> **SUPPLIED INFORMATION**
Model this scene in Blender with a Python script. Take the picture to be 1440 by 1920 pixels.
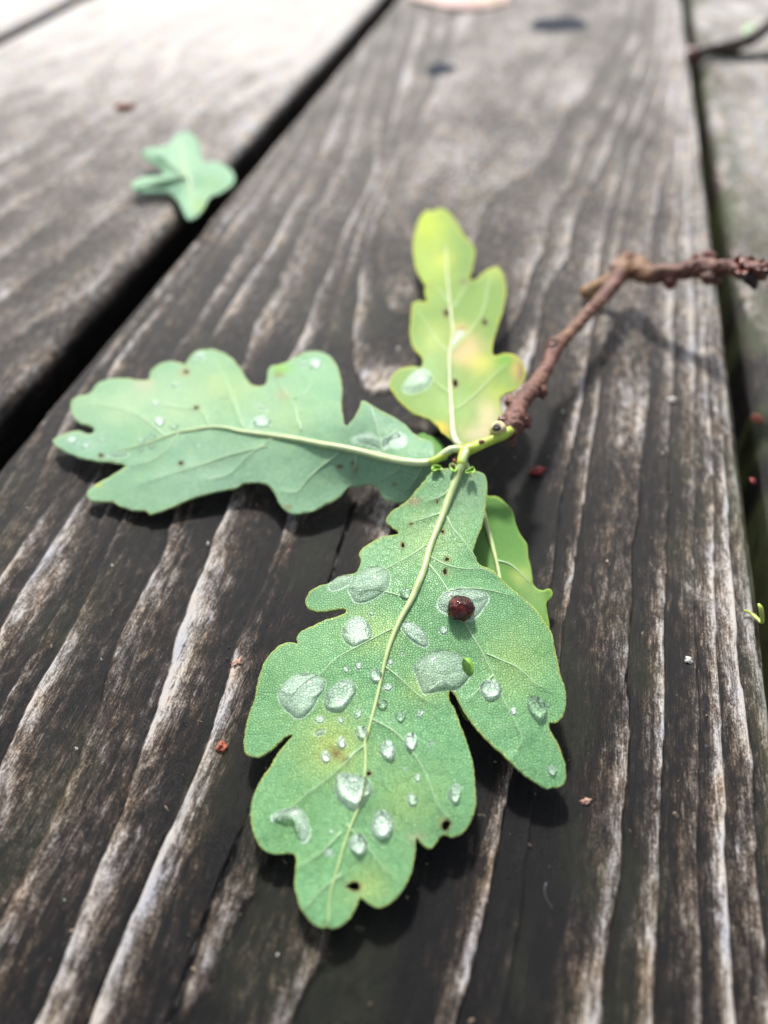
import bpy, math, random
import numpy as np
from mathutils import Vector, geometry, noise as mnoise
random.seed(7); np.random.seed(7)
for o in list(bpy.data.objects): bpy.data.objects.remove(o)
SC = bpy.context.scene; COL = SC.collection
CM = 1.0                                   # one scene unit is one centimetre
SC.unit_settings.system = 'METRIC'; SC.unit_settings.scale_length = 0.01; SC.unit_settings.length_unit = 'CENTIMETERS'

# ------------------------------------------------------------------ camera
F_PX = 1450.0; CAM_H = 10.4; PITCH = math.atan(1506/F_PX)
cam = bpy.data.cameras.new("camera"); cam_o = bpy.data.objects.new("camera", cam); COL.objects.link(cam_o)
cam.sensor_width = 36; cam.sensor_fit = 'AUTO'; cam.lens = F_PX/1920*36
cam.clip_start = 0.5; cam.clip_end = 10000
cam_o.location = (0, 0, CAM_H*CM); cam_o.rotation_euler = (math.pi/2-PITCH, 0, 0)
cam.dof.use_dof = True; cam.dof.focus_distance = 11.7*CM; cam.dof.aperture_fstop = 0.095
SC.camera = cam_o
# ------------------------------------------------------------------ sky and sun
SUN_EL, SUN_AZ = math.radians(50), math.radians(-9)
w = bpy.data.worlds.new("World"); SC.world = w; w.use_nodes = True
nt = w.node_tree; bg = nt.nodes["Background"]
sky = nt.nodes.new("ShaderNodeTexSky"); sky.sky_type = 'NISHITA'; sky.sun_disc = False
sky.sun_elevation = SUN_EL; sky.sun_rotation = SUN_AZ; sky.dust_density = 3.0; sky.air_density = 1.0; sky.ozone_density = 1.0
hs = nt.nodes.new("ShaderNodeHueSaturation"); hs.inputs['Saturation'].default_value = 0.42
nt.links.new(sky.outputs[0], hs.inputs['Color']); nt.links.new(hs.outputs[0], bg.inputs[0]); bg.inputs[1].default_value = 0.08
sun = bpy.data.lights.new("sun", 'SUN'); sun.energy = 2.4; sun.angle = math.radians(6); sun.cycles.is_caustics_light = True; sun.color = (1.0, 0.965, 0.91)
sun_o = bpy.data.objects.new("sun", sun); COL.objects.link(sun_o)
sd = Vector((math.sin(SUN_AZ)*math.cos(SUN_EL), math.cos(SUN_AZ)*math.cos(SUN_EL), math.sin(SUN_EL)))
sun_o.rotation_euler = sd.to_track_quat('Z', 'Y').to_euler()
sun_o.location = sd*100.0
SC.view_settings.view_transform = 'Standard'; SC.view_settings.look = 'None'
SC.view_settings.exposure = 1.36; SC.view_settings.gamma = 1
SC.cycles.sample_clamp_indirect = 40; SC.cycles.max_bounces = 10; SC.cycles.transmission_bounces = 8

# ------------------------------------------------------------------ geometry helpers
CT, ST = math.cos(PITCH), math.sin(PITCH)
def W(x, y, z=0.0):
    """photo pixel + height above the deck (cm) -> world cm (numpy)"""
    x = np.asarray(x, float); y = np.asarray(y, float); z = np.asarray(z, float)+0*x
    u = (x-720)/F_PX; v = (960-y)/F_PX
    k = (CAM_H-z)/(ST-v*CT)
    return np.stack([u*k, (CT+v*ST)*k, z], -1)
def depth(x, y, z=0.0):
    v = (960-y)/F_PX
    return (CAM_H-z)/(ST-v*CT)
AZ = math.radians(13.19); ES = (math.sin(AZ), math.cos(AZ)); ET = (math.cos(AZ), -math.sin(AZ))
def to_st(p): return p[..., 0]*ES[0]+p[..., 1]*ES[1], p[..., 0]*ET[0]+p[..., 1]*ET[1]
def from_st(s, t, z): return np.stack([s*ES[0]+t*ET[0], s*ES[1]+t*ET[1], z], -1)
def Z(ox, oy, sc, pts): return [(ox+x/sc, oy+y/sc) for x, y in pts]
R1 = lambda p: Z(80, 620, 3.4286, p); R2 = lambda p: Z(450, 620, 3.2, p); R3 = lambda p: Z(700, 370, 3.84, p)
R4 = lambda p: Z(900, 440, 2.667, p); R5 = lambda p: Z(550, 860, 2.717, p); R6 = lambda p: Z(440, 1150, 3.789, p)
R7 = lambda p: Z(740, 1150, 4, p); R8 = lambda p: Z(440, 1400, 3, p); RJ = lambda p: Z(780, 780, 5.54, p)
_T = np.random.RandomState(3).rand(256, 256)
def vn(x, y, seed=0):
    x = np.asarray(x)+seed*17.31; y = np.asarray(y)+seed*9.77
    xi = np.floor(x).astype(int); yi = np.floor(y).astype(int); fx = x-xi; fy = y-yi
    fx = fx*fx*(3-2*fx); fy = fy*fy*(3-2*fy); g = lambda a, b: _T[a & 255, b & 255]
    return (g(xi, yi)*(1-fx)+g(xi+1, yi)*fx)*(1-fy)+(g(xi, yi+1)*(1-fx)+g(xi+1, yi+1)*fx)*fy
def fbm(x, y, seed=0, n=3):
    r = 0; a = 1; s = 0
    for i in range(n): r = r+a*vn(x*2**i, y*2**i, seed+i*3); s += a; a *= .5
    return r/s
def sstep(a, b, x): q = np.clip((x-a)/(b-a), 0, 1); return q*q*(3-2*q)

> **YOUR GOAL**
From the opening line of the listing above through the line bearing "SC.unit_settings.system = 'METRIC';", repeat each line exactly. Drop every picture.

> **EXERCISE RESPONSE**
Model this scene in Blender with a Python script. Take the picture to be 1440 by 1920 pixels.
import bpy, math, random
import numpy as np
from mathutils import Vector, geometry, noise as mnoise
random.seed(7); np.random.seed(7)
for o in list(bpy.data.objects): bpy.data.objects.remove(o)
SC = bpy.context.scene; COL = SC.collection
CM = 1.0                                   # one scene unit is one centimetre
SC.unit_settings.system = 'METRIC'; SC.unit_settings.scale_length = 0.01; SC.unit_settings.length_unit = 'CENTIMETERS'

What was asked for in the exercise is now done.